My Obsession with Stressing

Here's the deal: I'm obsessed with stressing. I don't know if it's a force of habit or if it's in our nature (I should ask a biopsychologist or someone who knows a bit more about this) or if I'm just mentally unstable, but I can't seem to relax completely. Don't get me wrong: if I decide to watch 90 Day Fiancé (it makes me feel better about my non-existent love life, sue me), eat sponge cake and rot on the couch all day when I'm home alone, I have no problem doing that. The thing is, I'm not calm at all while I'm rolling around on the sofa trying to decide if I want to get up to get a glass of water.

It's normal to be stressing during examination period at the university because I have a valid - I mean, is it really valid if we look at how my life is just a glimpse of time in the universum? (this is something I like to ask myself while deeming if it's worth studying for my law exam) - reason for that, I should really get my degree so I can get the job I want. It's also normal not to be completely relaxed while waiting for the exam results or news of how my cat's operation went. But for good karma's sake, it's the summer break, I passed all my exams two months ago, everyone in my family is healthy and my biggest problem is that I have to call Samsung costumer service to fix my headphones, which should take less than five minutes.
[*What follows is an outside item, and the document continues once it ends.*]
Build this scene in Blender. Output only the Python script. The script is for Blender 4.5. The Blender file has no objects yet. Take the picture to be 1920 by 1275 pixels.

But no, instead of doing it right away, I'd rather stress for two weeks and then stress some more and then call them two days before the warranty expires. OK, so I sorted it out, I took the headphones to the service and had them repaired. There's absolutely no need to stress now, is there? Think again! Now I realise that my friend hasn't replied to me in a couple of hours. I'm sure she hates me. Let's stress about it for a while. And then she responds. I'm able to relax for a quarter of an hour before I find out that I have to extend the subsidy for my student's bus ticket. Here comes the stress again. And as I do that, another thing comes up. And then another. It's a never-ending cycle!

I'm working on it. Or should I say stressing while thinking that I should start working on it?